## REQUIREMENTS
Retype each entry below exactly as it stands.

## MATERIAL SUPPLIED
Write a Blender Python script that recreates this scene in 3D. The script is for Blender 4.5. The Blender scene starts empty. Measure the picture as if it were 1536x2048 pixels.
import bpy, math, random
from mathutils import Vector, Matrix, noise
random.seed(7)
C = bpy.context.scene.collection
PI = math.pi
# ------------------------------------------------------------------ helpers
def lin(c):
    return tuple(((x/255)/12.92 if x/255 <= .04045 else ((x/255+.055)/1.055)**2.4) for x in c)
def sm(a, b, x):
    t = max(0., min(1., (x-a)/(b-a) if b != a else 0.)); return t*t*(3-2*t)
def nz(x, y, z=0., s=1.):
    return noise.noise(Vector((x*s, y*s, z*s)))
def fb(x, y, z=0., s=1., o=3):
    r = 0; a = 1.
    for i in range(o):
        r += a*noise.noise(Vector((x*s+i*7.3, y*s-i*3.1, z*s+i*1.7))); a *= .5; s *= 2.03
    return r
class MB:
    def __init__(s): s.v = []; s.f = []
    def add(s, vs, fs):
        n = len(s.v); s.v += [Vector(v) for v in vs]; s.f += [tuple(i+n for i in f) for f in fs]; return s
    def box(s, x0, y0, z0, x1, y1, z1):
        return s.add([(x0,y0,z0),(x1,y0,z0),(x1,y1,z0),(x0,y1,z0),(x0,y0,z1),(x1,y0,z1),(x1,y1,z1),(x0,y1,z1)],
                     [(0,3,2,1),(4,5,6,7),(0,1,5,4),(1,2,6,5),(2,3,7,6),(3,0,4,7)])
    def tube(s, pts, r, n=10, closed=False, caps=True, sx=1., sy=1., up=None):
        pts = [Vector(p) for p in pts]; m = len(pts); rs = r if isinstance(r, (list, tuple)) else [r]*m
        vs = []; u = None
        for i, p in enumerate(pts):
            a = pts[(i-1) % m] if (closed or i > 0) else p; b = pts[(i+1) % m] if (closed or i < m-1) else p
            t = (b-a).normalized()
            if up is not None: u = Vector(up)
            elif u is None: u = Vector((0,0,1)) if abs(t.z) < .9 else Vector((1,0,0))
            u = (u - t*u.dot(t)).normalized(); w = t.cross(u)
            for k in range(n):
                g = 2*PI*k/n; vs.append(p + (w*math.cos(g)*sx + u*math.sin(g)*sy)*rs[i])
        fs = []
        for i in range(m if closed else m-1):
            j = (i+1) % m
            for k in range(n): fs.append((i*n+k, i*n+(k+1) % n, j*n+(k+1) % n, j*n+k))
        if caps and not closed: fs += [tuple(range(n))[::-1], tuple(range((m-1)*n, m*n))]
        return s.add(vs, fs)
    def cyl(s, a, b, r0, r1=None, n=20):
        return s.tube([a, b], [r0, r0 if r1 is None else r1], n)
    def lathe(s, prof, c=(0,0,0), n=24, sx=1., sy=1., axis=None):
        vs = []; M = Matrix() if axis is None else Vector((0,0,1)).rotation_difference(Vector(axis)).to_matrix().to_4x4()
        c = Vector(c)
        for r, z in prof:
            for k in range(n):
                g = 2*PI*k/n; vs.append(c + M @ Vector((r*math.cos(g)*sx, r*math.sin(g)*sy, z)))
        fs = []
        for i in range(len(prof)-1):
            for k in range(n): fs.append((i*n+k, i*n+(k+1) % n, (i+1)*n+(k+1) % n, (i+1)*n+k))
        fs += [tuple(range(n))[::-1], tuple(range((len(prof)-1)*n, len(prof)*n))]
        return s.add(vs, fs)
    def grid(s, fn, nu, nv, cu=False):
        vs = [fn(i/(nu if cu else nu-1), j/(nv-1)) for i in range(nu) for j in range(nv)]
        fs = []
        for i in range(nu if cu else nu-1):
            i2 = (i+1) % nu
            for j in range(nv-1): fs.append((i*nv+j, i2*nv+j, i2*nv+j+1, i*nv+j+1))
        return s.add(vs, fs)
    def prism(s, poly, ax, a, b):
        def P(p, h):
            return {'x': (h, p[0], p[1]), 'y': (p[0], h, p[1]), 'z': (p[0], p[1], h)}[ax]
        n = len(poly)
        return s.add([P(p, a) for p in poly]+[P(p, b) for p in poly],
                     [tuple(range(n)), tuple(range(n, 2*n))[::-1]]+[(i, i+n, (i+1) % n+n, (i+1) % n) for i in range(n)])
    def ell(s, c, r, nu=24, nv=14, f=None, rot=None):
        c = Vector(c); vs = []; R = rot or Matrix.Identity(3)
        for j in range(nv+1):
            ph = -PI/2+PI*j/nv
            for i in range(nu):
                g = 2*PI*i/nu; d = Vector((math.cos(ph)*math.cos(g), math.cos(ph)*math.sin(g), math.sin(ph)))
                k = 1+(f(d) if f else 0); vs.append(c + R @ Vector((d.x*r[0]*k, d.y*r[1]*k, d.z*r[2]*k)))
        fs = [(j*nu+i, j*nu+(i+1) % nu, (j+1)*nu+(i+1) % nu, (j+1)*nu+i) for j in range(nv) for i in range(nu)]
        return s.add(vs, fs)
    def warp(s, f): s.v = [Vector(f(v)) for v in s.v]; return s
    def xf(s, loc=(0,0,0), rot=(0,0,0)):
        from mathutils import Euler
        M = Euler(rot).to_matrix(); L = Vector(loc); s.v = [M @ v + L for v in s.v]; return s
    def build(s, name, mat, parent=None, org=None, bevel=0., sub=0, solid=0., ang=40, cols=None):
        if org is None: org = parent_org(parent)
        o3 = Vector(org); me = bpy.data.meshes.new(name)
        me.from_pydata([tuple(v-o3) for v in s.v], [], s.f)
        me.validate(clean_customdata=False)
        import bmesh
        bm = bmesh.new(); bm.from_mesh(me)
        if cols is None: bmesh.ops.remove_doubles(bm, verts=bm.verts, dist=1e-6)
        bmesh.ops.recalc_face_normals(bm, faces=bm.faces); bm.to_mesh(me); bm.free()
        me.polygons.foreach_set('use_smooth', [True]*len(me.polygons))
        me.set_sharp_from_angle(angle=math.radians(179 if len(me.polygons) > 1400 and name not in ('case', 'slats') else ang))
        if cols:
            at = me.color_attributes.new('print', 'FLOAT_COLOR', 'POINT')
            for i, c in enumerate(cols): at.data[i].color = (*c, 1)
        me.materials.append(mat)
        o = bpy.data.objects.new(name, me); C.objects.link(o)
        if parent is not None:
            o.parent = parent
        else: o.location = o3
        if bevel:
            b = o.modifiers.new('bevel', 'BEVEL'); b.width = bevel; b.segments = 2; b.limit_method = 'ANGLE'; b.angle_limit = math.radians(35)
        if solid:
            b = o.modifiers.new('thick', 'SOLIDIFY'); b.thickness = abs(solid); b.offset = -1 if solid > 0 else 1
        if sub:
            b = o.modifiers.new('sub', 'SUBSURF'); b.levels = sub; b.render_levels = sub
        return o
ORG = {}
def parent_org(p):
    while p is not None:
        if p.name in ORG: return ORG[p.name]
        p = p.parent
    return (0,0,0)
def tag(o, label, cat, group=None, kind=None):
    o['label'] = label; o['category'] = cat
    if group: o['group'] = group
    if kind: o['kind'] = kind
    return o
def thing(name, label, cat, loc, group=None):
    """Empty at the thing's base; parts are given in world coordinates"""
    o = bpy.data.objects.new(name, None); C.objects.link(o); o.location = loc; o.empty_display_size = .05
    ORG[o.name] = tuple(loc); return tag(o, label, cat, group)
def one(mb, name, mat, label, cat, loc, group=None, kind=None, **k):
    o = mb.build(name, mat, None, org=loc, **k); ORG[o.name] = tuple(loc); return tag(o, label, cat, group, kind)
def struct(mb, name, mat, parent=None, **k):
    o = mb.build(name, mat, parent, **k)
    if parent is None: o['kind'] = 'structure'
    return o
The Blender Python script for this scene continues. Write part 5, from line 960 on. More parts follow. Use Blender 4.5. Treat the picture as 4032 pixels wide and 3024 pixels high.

## FINISHED TASK
Write a Blender Python script that recreates this scene in 3D. The script is for Blender 4.5. The Blender scene starts empty. Measure the picture as if it were 1536x2048 pixels.
import bpy, math, random
from mathutils import Vector, Matrix, noise
random.seed(7)
C = bpy.context.scene.collection
PI = math.pi
# ------------------------------------------------------------------ helpers
def lin(c):
    return tuple(((x/255)/12.92 if x/255 <= .04045 else ((x/255+.055)/1.055)**2.4) for x in c)
def sm(a, b, x):
    t = max(0., min(1., (x-a)/(b-a) if b != a else 0.)); return t*t*(3-2*t)
def nz(x, y, z=0., s=1.):
    return noise.noise(Vector((x*s, y*s, z*s)))
def fb(x, y, z=0., s=1., o=3):
    r = 0; a = 1.
    for i in range(o):
        r += a*noise.noise(Vector((x*s+i*7.3, y*s-i*3.1, z*s+i*1.7))); a *= .5; s *= 2.03
    return r
class MB:
    def __init__(s): s.v = []; s.f = []
    def add(s, vs, fs):
        n = len(s.v); s.v += [Vector(v) for v in vs]; s.f += [tuple(i+n for i in f) for f in fs]; return s
    def box(s, x0, y0, z0, x1, y1, z1):
        return s.add([(x0,y0,z0),(x1,y0,z0),(x1,y1,z0),(x0,y1,z0),(x0,y0,z1),(x1,y0,z1),(x1,y1,z1),(x0,y1,z1)],
                     [(0,3,2,1),(4,5,6,7),(0,1,5,4),(1,2,6,5),(2,3,7,6),(3,0,4,7)])
    def tube(s, pts, r, n=10, closed=False, caps=True, sx=1., sy=1., up=None):
        pts = [Vector(p) for p in pts]; m = len(pts); rs = r if isinstance(r, (list, tuple)) else [r]*m
        vs = []; u = None
        for i, p in enumerate(pts):
            a = pts[(i-1) % m] if (closed or i > 0) else p; b = pts[(i+1) % m] if (closed or i < m-1) else p
            t = (b-a).normalized()
            if up is not None: u = Vector(up)
            elif u is None: u = Vector((0,0,1)) if abs(t.z) < .9 else Vector((1,0,0))
            u = (u - t*u.dot(t)).normalized(); w = t.cross(u)
            for k in range(n):
                g = 2*PI*k/n; vs.append(p + (w*math.cos(g)*sx + u*math.sin(g)*sy)*rs[i])
        fs = []
        for i in range(m if closed else m-1):
            j = (i+1) % m
            for k in range(n): fs.append((i*n+k, i*n+(k+1) % n, j*n+(k+1) % n, j*n+k))
        if caps and not closed: fs += [tuple(range(n))[::-1], tuple(range((m-1)*n, m*n))]
        return s.add(vs, fs)
    def cyl(s, a, b, r0, r1=None, n=20):
        return s.tube([a, b], [r0, r0 if r1 is None else r1], n)
    def lathe(s, prof, c=(0,0,0), n=24, sx=1., sy=1., axis=None):
        vs = []; M = Matrix() if axis is None else Vector((0,0,1)).rotation_difference(Vector(axis)).to_matrix().to_4x4()
        c = Vector(c)
        for r, z in prof:
            for k in range(n):
                g = 2*PI*k/n; vs.append(c + M @ Vector((r*math.cos(g)*sx, r*math.sin(g)*sy, z)))
        fs = []
        for i in range(len(prof)-1):
            for k in range(n): fs.append((i*n+k, i*n+(k+1) % n, (i+1)*n+(k+1) % n, (i+1)*n+k))
        fs += [tuple(range(n))[::-1], tuple(range((len(prof)-1)*n, len(prof)*n))]
        return s.add(vs, fs)
    def grid(s, fn, nu, nv, cu=False):
        vs = [fn(i/(nu if cu else nu-1), j/(nv-1)) for i in range(nu) for j in range(nv)]
        fs = []
        for i in range(nu if cu else nu-1):
            i2 = (i+1) % nu
            for j in range(nv-1): fs.append((i*nv+j, i2*nv+j, i2*nv+j+1, i*nv+j+1))
        return s.add(vs, fs)
    def prism(s, poly, ax, a, b):
        def P(p, h):
            return {'x': (h, p[0], p[1]), 'y': (p[0], h, p[1]), 'z': (p[0], p[1], h)}[ax]
        n = len(poly)
        return s.add([P(p, a) for p in poly]+[P(p, b) for p in poly],
                     [tuple(range(n)), tuple(range(n, 2*n))[::-1]]+[(i, i+n, (i+1) % n+n, (i+1) % n) for i in range(n)])
    def ell(s, c, r, nu=24, nv=14, f=None, rot=None):
        c = Vector(c); vs = []; R = rot or Matrix.Identity(3)
        for j in range(nv+1):
            ph = -PI/2+PI*j/nv
            for i in range(nu):
                g = 2*PI*i/nu; d = Vector((math.cos(ph)*math.cos(g), math.cos(ph)*math.sin(g), math.sin(ph)))
                k = 1+(f(d) if f else 0); vs.append(c + R @ Vector((d.x*r[0]*k, d.y*r[1]*k, d.z*r[2]*k)))
        fs = [(j*nu+i, j*nu+(i+1) % nu, (j+1)*nu+(i+1) % nu, (j+1)*nu+i) for j in range(nv) for i in range(nu)]
        return s.add(vs, fs)
    def warp(s, f): s.v = [Vector(f(v)) for v in s.v]; return s
    def xf(s, loc=(0,0,0), rot=(0,0,0)):
        from mathutils import Euler
        M = Euler(rot).to_matrix(); L = Vector(loc); s.v = [M @ v + L for v in s.v]; return s
    def build(s, name, mat, parent=None, org=None, bevel=0., sub=0, solid=0., ang=40, cols=None):
        if org is None: org = parent_org(parent)
        o3 = Vector(org); me = bpy.data.meshes.new(name)
        me.from_pydata([tuple(v-o3) for v in s.v], [], s.f)
        me.validate(clean_customdata=False)
        import bmesh
        bm = bmesh.new(); bm.from_mesh(me)
        if cols is None: bmesh.ops.remove_doubles(bm, verts=bm.verts, dist=1e-6)
        bmesh.ops.recalc_face_normals(bm, faces=bm.faces); bm.to_mesh(me); bm.free()
        me.polygons.foreach_set('use_smooth', [True]*len(me.polygons))
        me.set_sharp_from_angle(angle=math.radians(179 if len(me.polygons) > 1400 and name not in ('case', 'slats') else ang))
        if cols:
            at = me.color_attributes.new('print', 'FLOAT_COLOR', 'POINT')
            for i, c in enumerate(cols): at.data[i].color = (*c, 1)
        me.materials.append(mat)
        o = bpy.data.objects.new(name, me); C.objects.link(o)
        if parent is not None:
            o.parent = parent
        else: o.location = o3
        if bevel:
            b = o.modifiers.new('bevel', 'BEVEL'); b.width = bevel; b.segments = 2; b.limit_method = 'ANGLE'; b.angle_limit = math.radians(35)
        if solid:
            b = o.modifiers.new('thick', 'SOLIDIFY'); b.thickness = abs(solid); b.offset = -1 if solid > 0 else 1
        if sub:
            b = o.modifiers.new('sub', 'SUBSURF'); b.levels = sub; b.render_levels = sub
        return o
ORG = {}
def parent_org(p):
    while p is not None:
        if p.name in ORG: return ORG[p.name]
        p = p.parent
    return (0,0,0)
def tag(o, label, cat, group=None, kind=None):
    o['label'] = label; o['category'] = cat
    if group: o['group'] = group
    if kind: o['kind'] = kind
    return o
def thing(name, label, cat, loc, group=None):
    """Empty at the thing's base; parts are given in world coordinates"""
    o = bpy.data.objects.new(name, None); C.objects.link(o); o.location = loc; o.empty_display_size = .05
    ORG[o.name] = tuple(loc); return tag(o, label, cat, group)
def one(mb, name, mat, label, cat, loc, group=None, kind=None, **k):
    o = mb.build(name, mat, None, org=loc, **k); ORG[o.name] = tuple(loc); return tag(o, label, cat, group, kind)
def struct(mb, name, mat, parent=None, **k):
    o = mb.build(name, mat, parent, **k)
    if parent is None: o['kind'] = 'structure'
    return o
The Blender Python script for this scene continues. Write part 5, from line 960 on. More parts follow. Use Blender 4.5. Treat the picture as 4032 pixels wide and 3024 pixels high.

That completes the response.